In December 1999, the SCORE rose 3.5% from the previous month, but still lagged 50.9% from December 1998, and 32.5% from the same period five years ago. Rose attributed the recent increase in the SCORE to the improving markets in the Gulf of Mexico and West Africa, offsetting continued weakness in the North Sea.

Regionally, the SCORE for the Gulf of Mexico was 6.6% over the November figure, and marked the sixth consecutive month of improvement for the region. In addition, rigs are beginning to steadily land contracts that surpass the cash break-even point.

West Africa also rose 7.2%, and Southeast Asia gained a modest 0.2%. But the North Sea is still experiencing rough times. Contractors such as Global and Rowan have mobilized several rigs out of the area in recent months. Rose said that it was at a break-even point, while the Gulf of Mexico and West Africa were on the rise.

As for attractive exploration areas, Rose said this was Brazil's year.

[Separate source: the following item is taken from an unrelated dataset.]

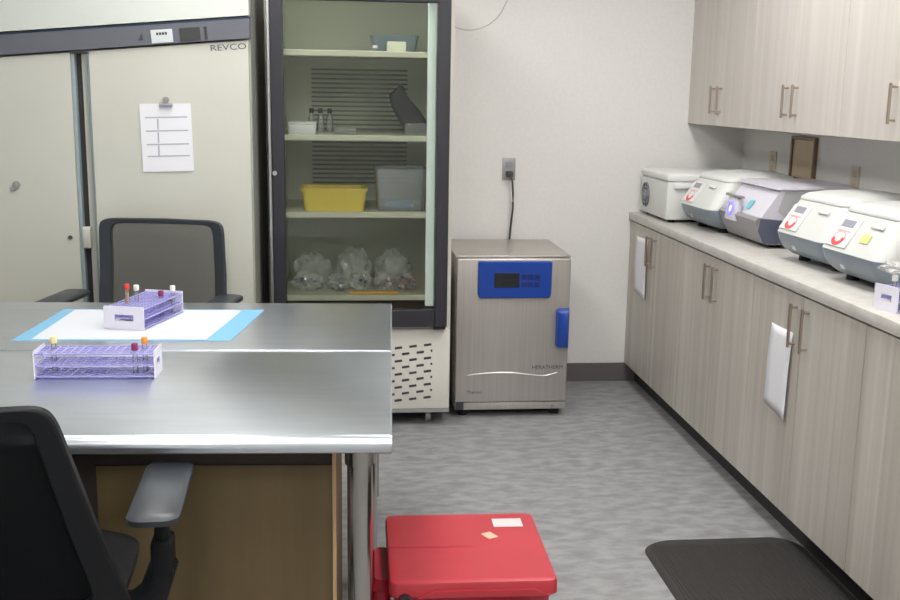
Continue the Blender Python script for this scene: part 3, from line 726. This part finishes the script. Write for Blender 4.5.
# ------------------------------------------------------------------ incubator
t = thing('incubator', 'stainless steel incubator with royal blue display panel and handle', 'incubator', (.797, 4.70, 0))
a, b = -.268, .27
MB().box(a, b, .045, .565, .035, .765, .006).make('housing', 'steel_incubator', t)
MB().box(a - .003, b + .003, 0.02, .57, .7655, .775, .004).make('top_plate', 'steel_incubator', t)
MB().box(a + .002, b - .002, .0, .044, .075, .764, .006, 3).make('door', 'steel_incubator', t)
MB().box(a + .002, b - .002, .006, .044, .036, .072, .004).make('plinth', 'steel_incubator', t)
p = MB()
pr = []
for z in (): pass
poly = [(-.165, .752), (.172, .752), (.176, .748), (.176, .60), (.172, .588), (.162, .58), (-.155, .58), (-.165, .588), (-.169, .60), (-.169, .748)]
bp0 = MB().loft([[(x, -.0005, z) for x, z in poly], [(x, -.014, z) for x, z in poly], [(x * .975, -.02, .666 + (z - .666) * .95) for x, z in poly]]).make('control_panel', 'blue', t, label='royal blue panel')
MB().box(-.095, .022, -.0225, -.020, .632, .70, .001, 1).make('display', 'screen', bp0, False, 'black display')
kp = MB()
for i in range(3):
    for j in range(2): kp.box(.034 + i * .03, .058 + i * .03, -.0225, -.020, .636 + j * .034, .66 + j * .034, .001, 1)
kp.make('keys', 'blue_dark', bp0, False)
MB().loft([[(x, -.0005, z) for x, z in [(.205, .35), (.215, .338), (.266, .338), (.266, .53), (.215, .53), (.205, .52)]], [(x, -.03, z) for x, z in [(.208, .355), (.218, .345), (.262, .345), (.262, .523), (.218, .523), (.208, .515)]], [(x, -.038, z) for x, z in [(.216, .365), (.222, .356), (.256, .356), (.256, .512), (.222, .512), (.216, .505)]]]).make('door_handle', 'blue', t, label='royal blue handle')
cv = MB()
cv.tube([(-.21 + .43 * f, -.0015, .208 + .02 * math.sin(f * PI * 1.0) * (1 - f) - .010 * math.sin(max(0, f - .5) * PI) + (.02 * max(0, f - .85) / .15) + .0) for f in [k / 24 for k in range(25)]], [.0015 + .003 * math.sin(PI * k / 24) for k in range(25)], 8)
cv.make('curved_trim', 'chrome', t, label='silver curved line')
MB().text('HERATHERM', .026, TX(.172, -.0008, .243) @ FACE_Y).make('lettering', 'ink_mid', t, False)
MB().text('Thermo', .022, TX(-.175, -.0008, .125) @ FACE_Y).make('lettering', 'ink_mid', t, False)
MB().box(-.262, -.225, -.006, .02, .04, .074, .002, 1).make('hinge', 'ink', t); MB().box(.195, .21, -.002, .005, .046, .06).make('foot_label', 'ink_grey', t, False)
for x in (-.225, .225):
    for y in (.06, .50): MB().cyl((x, y, 0), (x, y, .0345), .02, .024, n=18).make('foot', 'rubber', t)

# ------------------------------------------------------------------ red cooler and mat
t = thing('cooler_box', 'red plastic cooler box with a white sticker on its lid, beside the table leg', 'cooler', (.327, 2.57, 0), -.02)
MB().loft([rrect(-.175, .175, -.175, .18, .03, 0), rrect(-.18, .18, -.18, .185, .03, .012), rrect(-.198, .198, -.195, .2, .03, .285)]).make('body', 'red', t)
ld = MB().loft([rrect(-.206, .206, -.208, .208, .022, .286), rrect(-.21, .21, -.215, .213, .022, .292), rrect(-.21, .21, -.215, .213, .022, .320), rrect(-.207, .207, -.212, .210, .021, .327), rrect(-.201, .201, -.205, .204, .02, .3295), rrect(-.188, .188, -.19, .194, .024, .33)]).make('lid', 'red', t)
MB().tube([(-.203, -.01, .3295), (-.05, -.012, .330), (.08, -.014, .3285)], [.003, .003, .001], 8).make('lid_rib', 'red_dark', ld, label='darker rib')
MB().box(.088, .17, .11, .165, .3302, .3312, 0, 1).make('sticker', 'label', ld, False, 'white rectangular sticker')
MB().box(.05, .08, .03, .07, .3302, .3315, .0004, 1, TX(.06, .06, 0) @ Matrix.Rotation(.5, 4, 'Z') @ TX(-.06, -.06, 0)).make('worn_sticker', 'label_tan', ld, False, 'small torn sticker')
MB().prism([(-.14, .292), (-.10, .309), (.15, .309), (.19, .292)], -.222, -.2155).make('lid_lip', 'red', ld, False)
hd = MB().tube([(-.17, -.19, .235), (-.165, -.225, .24), (-.12, -.235, .245), (.1, -.235, .245), (.145, -.225, .24), (.15, -.19, .235)], .010, 10).make('front_handle', 'red_dark', t, label='crimson handle')
MB().cyl((-.172, -.236, .285), (-.172, -.2, .285), .018, n=20).make('drain_cap', 'black', t)
MB().loft([rrect(-.248, -.202, -.10, .12, .02, .10), rrect(-.254, -.2025, -.11, .13, .022, .12), rrect(-.254, -.2025, -.11, .13, .022, .255), rrect(-.243, -.2025, -.09, .11, .02, .278)]).make('side_handle', 'red_dark', t, label='crimson side handle')
MB().cyl((-.262, -.06, .17), (-.2545, -.06, .17), .02, n=16).make('hinge_pin', 'chrome', t)

t = thing('floor_mat', 'black ribbed anti-fatigue mat on the floor in front of the cabinets', 'mat', (1.012, 2.0, 0), 0)
MB().loft([rrect(0, .562, -.2, 1.27, .10, 0, 8), rrect(.004, .558, -.196, 1.266, .10, .004, 8), rrect(.02, .542, -.18, 1.25, .09, .014, 8)]).make('pad', 'mat', t)
rb = MB()
for k in range(46): rb.box(.025 + k * .011, .030 + k * .011, -.12, 1.20, .014, .0165)
rb.make('ribs', 'mat', t, False)

# ------------------------------------------------------------------ camera, world, exposure
f_px, yaw, pit, roll = 1040.525, math.radians(6.075), math.radians(11.186), math.radians(.904)
F = Vector((math.sin(yaw) * math.cos(pit), math.cos(yaw) * math.cos(pit), -math.sin(pit)))
R = Vector((math.cos(yaw), -math.sin(yaw), 0)); U = R.cross(F)
R2 = R * math.cos(roll) + U * math.sin(roll); U2 = -R * math.sin(roll) + U * math.cos(roll)
cam = bpy.data.cameras.new('camera'); co = bpy.data.objects.new('camera', cam); C.objects.link(co)
cam.sensor_width = 36; cam.lens = 36 * f_px / 900; cam.clip_start = .05
co.matrix_world = Matrix(((R2.x, U2.x, -F.x, 0), (R2.y, U2.y, -F.y, 0), (R2.z, U2.z, -F.z, 1.505), (0, 0, 0, 1)))
SC.camera = co
w = bpy.data.worlds.new('world'); SC.world = w; w.use_nodes = True
w.node_tree.nodes['Background'].inputs[0].default_value = (.9, .95, 1, 1); w.node_tree.nodes['Background'].inputs[1].default_value = .3
SC.view_settings.view_transform = 'Standard'; SC.view_settings.look = 'None'; SC.view_settings.gamma = 1; SC.view_settings.use_curve_mapping = False
SC.view_settings.exposure = 0.0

He said he had received a report that state oil company, Petrobras, might be in the market to contract every available dynamically positioned rig. While Brazil does have a limited demand, such an event would be good news for the drilling industry.

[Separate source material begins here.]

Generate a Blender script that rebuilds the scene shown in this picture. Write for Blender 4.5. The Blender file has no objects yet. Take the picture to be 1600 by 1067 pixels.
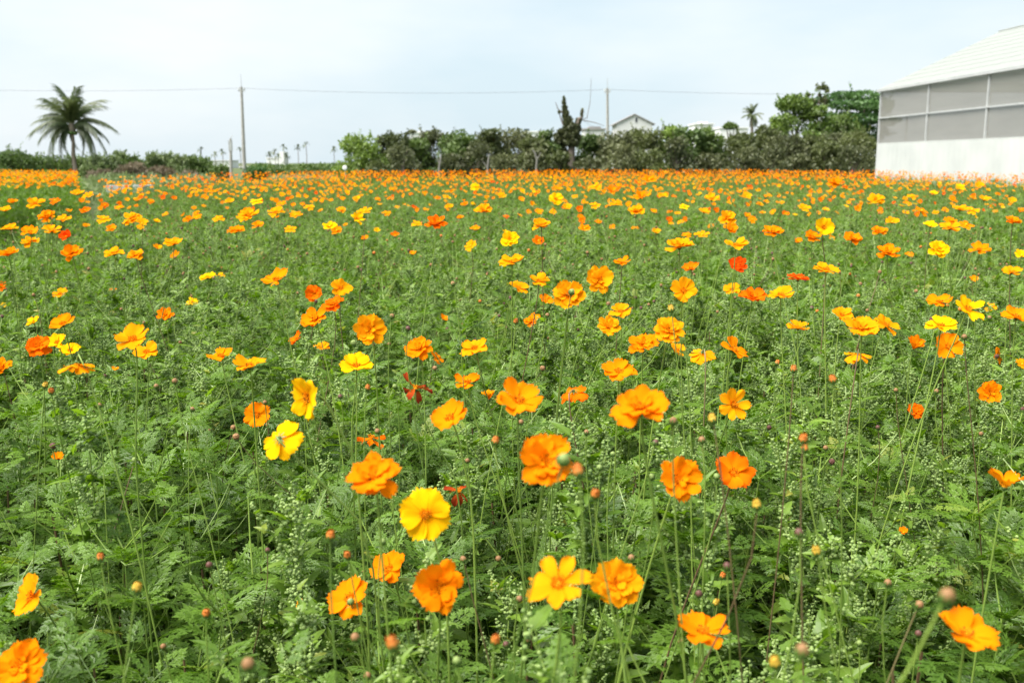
import bpy, math, random
import numpy as np
from mathutils import Vector, Matrix, Euler

R = math.radians
rng = np.random.default_rng(7)
rnd = random.Random(11)
scene = bpy.context.scene
COL = scene.collection

# ------------------------------------------------------------------ camera, sky, sun, exposure
CAM_Z = 1.50
F_PX = 1556.0                       # focal length in pixels of the 1600 wide photograph
PITCH = R(10.15)
cam_d = bpy.data.cameras.new('camera')
cam_d.lens = 35.0
cam_d.sensor_width = 36.0
cam_d.clip_start = 0.05
cam_d.clip_end = 9000
cam_d.dof.use_dof = True
cam_d.dof.focus_distance = 2.3
cam_d.dof.aperture_fstop = 6.7
cam = bpy.data.objects.new('camera', cam_d)
cam.location = (0, 0, CAM_Z)
cam.rotation_euler = (R(90) - PITCH, 0, 0)
COL.objects.link(cam)
scene.camera = cam

SUN_DIR = Vector((-0.45, -0.22, 0.86)).normalized()     # towards the sun
world = bpy.data.worlds.new('World')
scene.world = world
world.use_nodes = True
wn, wl = world.node_tree.nodes, world.node_tree.links
wn.clear()
w_out = wn.new('ShaderNodeOutputWorld')
w_bg = wn.new('ShaderNodeBackground')
w_bg.inputs['Strength'].default_value = 0.10
sky = wn.new('ShaderNodeTexSky')
sky.sky_type = 'NISHITA'
sky.sun_disc = False
sky.sun_elevation = math.asin(SUN_DIR.z)
sky.sun_rotation = math.atan2(SUN_DIR.x, SUN_DIR.y)
sky.dust_density = 3.0
w_tc = wn.new('ShaderNodeTexCoord')
w_map = wn.new('ShaderNodeMapping')
w_map.inputs['Scale'].default_value = (1.6, 1.6, 5.0)
w_map.inputs['Location'].default_value = (16.1243, 6.3290, 2.9808)
w_noise = wn.new('ShaderNodeTexNoise')
w_noise.inputs['Scale'].default_value = 1.5
w_noise.inputs['Detail'].default_value = 5.0
w_noise.inputs['Roughness'].default_value = 0.5
w_ramp = wn.new('ShaderNodeValToRGB')
w_ramp.color_ramp.elements[0].position = 0.44
w_ramp.color_ramp.elements[0].color = (0.52, 0.625, 0.68, 1)
w_ramp.color_ramp.elements[1].position = 0.76
w_ramp.color_ramp.elements[1].color = (0.70, 0.735, 0.75, 1)
w_gain = wn.new('ShaderNodeVectorMath')
w_gain.operation = 'SCALE'
w_gain.inputs['Scale'].default_value = 4.35
w_mix = wn.new('ShaderNodeMixRGB')
w_mix.inputs['Fac'].default_value = 0.93              # closed thin cloud over the clear sky
wl.new(w_tc.outputs['Generated'], w_map.inputs['Vector'])
wl.new(w_map.outputs['Vector'], w_noise.inputs['Vector'])
wl.new(w_noise.outputs['Fac'], w_ramp.inputs['Fac'])
wl.new(w_ramp.outputs['Color'], w_gain.inputs[0])
wl.new(sky.outputs['Color'], w_mix.inputs['Color1'])
wl.new(w_gain.outputs['Vector'], w_mix.inputs['Color2'])
wl.new(w_mix.outputs['Color'], w_bg.inputs['Color'])
wl.new(w_bg.outputs['Background'], w_out.inputs['Surface'])

sun_d = bpy.data.lights.new('sun', 'SUN')
sun_d.energy = 3.4
sun_d.angle = R(50)
sun_d.color = (1.0, 0.96, 0.90)
sun = bpy.data.objects.new('sun', sun_d)
sun.rotation_euler = SUN_DIR.to_track_quat('Z', 'Y').to_euler()
COL.objects.link(sun)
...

Beyond the numbers, Rose said that conditions were beginning to improve. He said that mega-merger companies are beginning to rationalize their portfolios and this will eventually translate into increased drilling. The problem has been, he said, that while the mergers were underway, activity stalled as companies began their re-organization. In turn, this paralyzed lease partners and prevented them from doing work.

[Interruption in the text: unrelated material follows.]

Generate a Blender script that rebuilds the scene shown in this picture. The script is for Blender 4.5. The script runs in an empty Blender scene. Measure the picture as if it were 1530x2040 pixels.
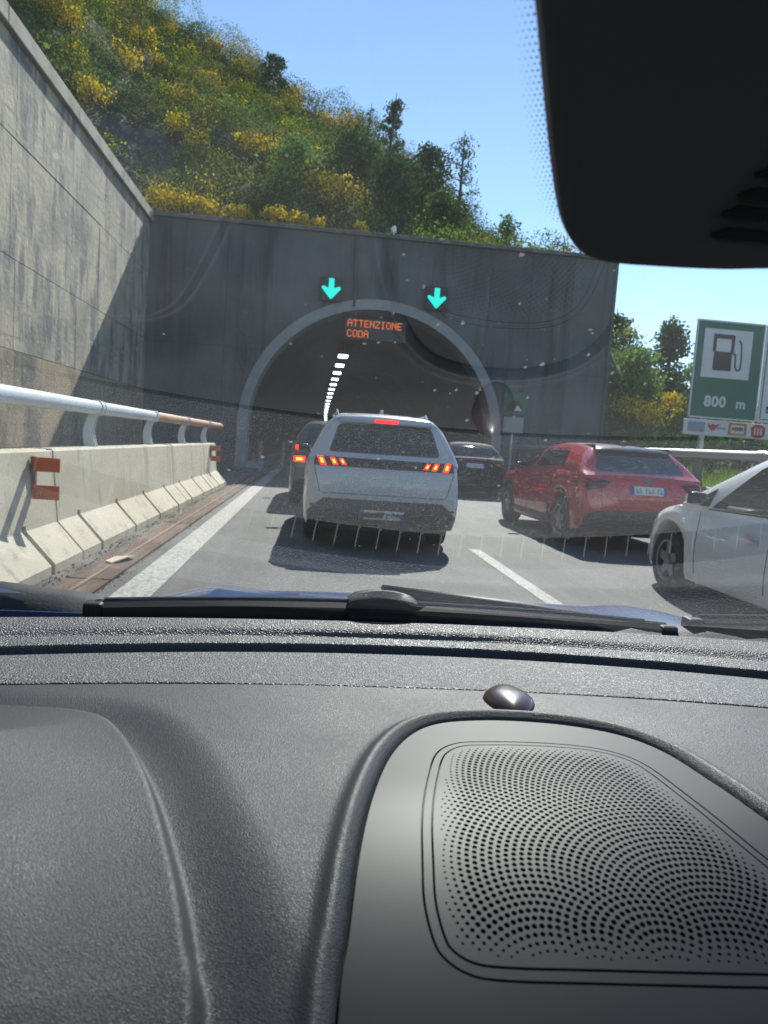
import bpy, bmesh, math, random
import numpy as np
from math import sin, cos, pi, radians, sqrt, atan2
from mathutils import Vector, Matrix
from mathutils.bvhtree import BVHTree
from mathutils.geometry import delaunay_2d_cdt

rng = np.random.default_rng(7)
random.seed(7)
SC = bpy.context.scene
COL = SC.collection

# ------------------------------------------------------------------ camera
EYE = (0.0, 0.0, 1.25)
YAW, PITCH, ROLL = 0.10448, -0.09193, radians(4.0)
cam = bpy.data.cameras.new('camera')
camo = bpy.data.objects.new('camera', cam)
COL.objects.link(camo)
F_ = Vector((sin(YAW) * cos(PITCH), cos(YAW) * cos(PITCH), sin(PITCH)))
R0 = Vector((cos(YAW), -sin(YAW), 0)); U0 = R0.cross(F_)
R_ = R0 * cos(ROLL) + U0 * sin(ROLL); U_ = U0 * cos(ROLL) - R0 * sin(ROLL)
camo.matrix_world = Matrix(((R_.x, U_.x, -F_.x, EYE[0]), (R_.y, U_.y, -F_.y, EYE[1]), (R_.z, U_.z, -F_.z, EYE[2]), (0, 0, 0, 1)))
cam.sensor_fit = 'VERTICAL'; cam.sensor_height = 36.0
cam.lens = 36.0 * 1450 / 2040
cam.clip_start = 0.02; cam.clip_end = 3000
cam.dof.use_dof = True; cam.dof.focus_distance = 0.95; cam.dof.aperture_fstop = 13.0
SC.camera = camo

# ------------------------------------------------------------------ world, sun, exposure
SUN_EL, SUN_AZ = radians(40.4), radians(16.0)          # sun ahead of us, a little to the right
W = bpy.data.worlds.new('World'); SC.world = W; W.use_nodes = True
nt = W.node_tree; nt.nodes.clear()
sky = nt.nodes.new('ShaderNodeTexSky'); sky.sky_type = 'NISHITA'; sky.sun_disc = False
sky.sun_elevation = SUN_EL; sky.sun_rotation = SUN_AZ
sky.altitude = 200; sky.air_density = 1.0; sky.dust_density = 0.0; sky.ozone_density = 2.2
bgn = nt.nodes.new('ShaderNodeBackground'); bgn.inputs[1].default_value = 0.13
wo = nt.nodes.new('ShaderNodeOutputWorld')
nt.links.new(sky.outputs[0], bgn.inputs[0]); nt.links.new(bgn.outputs[0], wo.inputs[0])
sl = bpy.data.lights.new('sun', 'SUN'); sl.energy = 5.0; sl.angle = radians(0.53); sl.color = (1.0, 0.96, 0.9)
slo = bpy.data.objects.new('sun', sl); COL.objects.link(slo)
sdir = Vector((sin(SUN_AZ) * cos(SUN_EL), cos(SUN_AZ) * cos(SUN_EL), sin(SUN_EL)))
slo.rotation_euler = sdir.to_track_quat('Z', 'Y').to_euler()
slo.location = (0, 0, 60)
SC.view_settings.view_transform = 'Standard'; SC.view_settings.look = 'None'
SC.view_settings.exposure = 0.93; SC.view_settings.gamma = 1.0
SC.view_settings.use_curve_mapping = False
SC.render.engine = 'CYCLES'
cy = SC.cycles
cy.max_bounces = 8; cy.diffuse_bounces = 3; cy.glossy_bounces = 4; cy.transmission_bounces = 4
cy.transparent_max_bounces = 24
cy.use_denoising = True
cy.sample_clamp_indirect = 6.0
cy.caustics_reflective = False; cy.caustics_refractive = False

# ------------------------------------------------------------------ materials
MATS = {}
def _ramp(nt, stops):
    r = nt.nodes.new('ShaderNodeValToRGB')
    e = r.color_ramp.elements
    while len(e) < len(stops): e.new(0.5)
    for k, (p, c) in enumerate(stops):
        e[k].position = p; e[k].color = (c[0], c[1], c[2], 1) if not isinstance(c, float) else (c, c, c, 1)
    return r
def mat(name, base=(.5, .5, .5), rough=.6, metal=0., spec=.5, emit=None, estr=0., noise=None, bump=None, coat=0.):
    """noise = (scale xyz, detail, colour2, lo, hi); bump = (scale, strength, distance)"""
    if name in MATS: return MATS[name]
    m = bpy.data.materials.new(name); m.use_nodes = True
    n = m.node_tree; b = n.nodes['Principled BSDF']
    b.inputs['Base Color'].default_value = (*base, 1); b.inputs['Roughness'].default_value = rough
    b.inputs['Metallic'].default_value = metal; b.inputs['Specular IOR Level'].default_value = spec
    b.inputs['Coat Weight'].default_value = coat; b.inputs['Coat Roughness'].default_value = .05
    if emit: b.inputs['Emission Color'].default_value = (*emit, 1); b.inputs['Emission Strength'].default_value = estr
    tc = None
    if noise or bump:
        tc = n.nodes.new('ShaderNodeTexCoord')
    if noise:
        layers = noise if isinstance(noise, list) else [noise]
        prev = None
        for (scl, det, c2, lo, hi) in layers:
            mp = n.nodes.new('ShaderNodeMapping'); mp.inputs['Scale'].default_value = scl
            n.links.new(tc.outputs['Object'], mp.inputs[0])
            t = n.nodes.new('ShaderNodeTexNoise'); t.inputs['Scale'].default_value = 1; t.inputs['Detail'].default_value = det
            t.inputs['Roughness'].default_value = .6
            n.links.new(mp.outputs[0], t.inputs['Vector'])
            mr = n.nodes.new('ShaderNodeMapRange'); mr.inputs[1].default_value = lo; mr.inputs[2].default_value = hi
            n.links.new(t.outputs['Fac'], mr.inputs[0])
            mx = n.nodes.new('ShaderNodeMix'); mx.data_type = 'RGBA'
            n.links.new(mr.outputs[0], mx.inputs[0])
            if prev: n.links.new(prev.outputs[2], mx.inputs[6])
            else: mx.inputs[6].default_value = (*base, 1)
            mx.inputs[7].default_value = (*c2, 1)
            prev = mx
        n.links.new(prev.outputs[2], b.inputs['Base Color'])
    if bump:
        bs, st, dist = bump
        t = n.nodes.new('ShaderNodeTexNoise'); t.inputs['Scale'].default_value = bs; t.inputs['Detail'].default_value = 5
        n.links.new(tc.outputs['Object'], t.inputs['Vector'])
        bp = n.nodes.new('ShaderNodeBump'); bp.inputs['Strength'].default_value = st; bp.inputs['Distance'].default_value = dist
        n.links.new(t.outputs['Fac'], bp.inputs['Height']); n.links.new(bp.outputs[0], b.inputs['Normal'])
    MATS[name] = m
    return m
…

Rose said that oil prices were in a good range. He said that at the current level, everyone can make money. Despite this, Rose said that operators were still budgeting on conservative oil prices ($16-$19/bbl), but added that as oil remains above $20, most operators will revisit their budgets.

Another reason for a drilling upturn, Rose stated, was that OPEC was nearing production capacity and that industry needed to begin drilling in order to increase pro duction. "Supply and demand are almost in equilibrium - building a wedge that has to be met by drilling," he explained.

Not a merger - but close

Offshore drillers have suffered from low day rates, decreased utilization, and a smaller customer base. In order to remain active, they have cut rates and done almost everything short of giving rigs away to keep fleets active. Two of Norway's big players have come up with a new solution to work through the tough times. Smedvig and Maersk have entered into a cooperative agreement they hope will keep their fleets afloat as conditions slowly improve.

The goal of the agreement is to develop enhanced services at a competitive cost and reduce overall operating costs. The two said that they will cooperate in purchasing, procurement of services, sharing of technical and operational experience and personnel, development of maintenance procedures and practices, and coordinating operational activities in Norway and internationally.

While this may sound like a merger, it is not. Both companies will continue as independent entities. There will be no ownership integration nor the sale or purchase of any assets. The companies said the agreement will allow the companies to realize the benefits of consolidation, while remaining separate.

Colluding was suggested by drillers in the past as a way to make it through the tough times when mergers weren't practical. But as activity to improve in most areas, such suggestions are being pushed aside, and so is discussion of mergers. However, in the North Sea, activity has yet to really begin to improve, and agreements such as this one may be just the thing to ensure the survival of companies until conditions do improve.